• _WHAT YOU HAVE TO DO_: Gather, from the listing beneath this task, every line holding the string "scene".

• _DATASET SECTION_:
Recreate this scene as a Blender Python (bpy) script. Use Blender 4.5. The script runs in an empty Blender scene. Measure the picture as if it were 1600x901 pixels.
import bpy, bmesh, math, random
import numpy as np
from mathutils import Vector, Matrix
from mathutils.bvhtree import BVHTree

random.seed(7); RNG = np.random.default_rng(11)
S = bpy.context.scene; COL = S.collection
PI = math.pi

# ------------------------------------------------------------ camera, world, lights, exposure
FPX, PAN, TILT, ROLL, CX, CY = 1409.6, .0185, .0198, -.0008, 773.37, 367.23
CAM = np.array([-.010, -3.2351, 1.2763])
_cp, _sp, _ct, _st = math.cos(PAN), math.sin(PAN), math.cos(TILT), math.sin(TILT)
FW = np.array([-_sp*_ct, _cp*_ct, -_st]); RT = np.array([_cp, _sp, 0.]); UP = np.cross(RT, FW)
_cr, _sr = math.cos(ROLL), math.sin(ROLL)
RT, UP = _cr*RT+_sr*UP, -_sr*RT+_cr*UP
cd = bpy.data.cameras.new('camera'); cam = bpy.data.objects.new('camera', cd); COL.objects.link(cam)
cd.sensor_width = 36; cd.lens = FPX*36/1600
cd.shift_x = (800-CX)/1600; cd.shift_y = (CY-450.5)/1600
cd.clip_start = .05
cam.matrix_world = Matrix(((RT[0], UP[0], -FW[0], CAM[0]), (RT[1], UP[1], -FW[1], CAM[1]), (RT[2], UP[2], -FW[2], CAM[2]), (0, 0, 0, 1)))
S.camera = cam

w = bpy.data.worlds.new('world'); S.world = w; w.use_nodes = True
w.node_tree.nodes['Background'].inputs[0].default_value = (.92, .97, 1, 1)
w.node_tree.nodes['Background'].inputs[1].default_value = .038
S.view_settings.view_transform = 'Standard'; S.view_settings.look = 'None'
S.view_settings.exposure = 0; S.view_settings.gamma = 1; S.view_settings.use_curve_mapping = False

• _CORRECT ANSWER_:
Recreate this scene as a Blender Python (bpy) script. Use Blender 4.5. The script runs in an empty Blender scene. Measure the picture as if it were 1600x901 pixels.
S = bpy.context.scene; COL = S.collection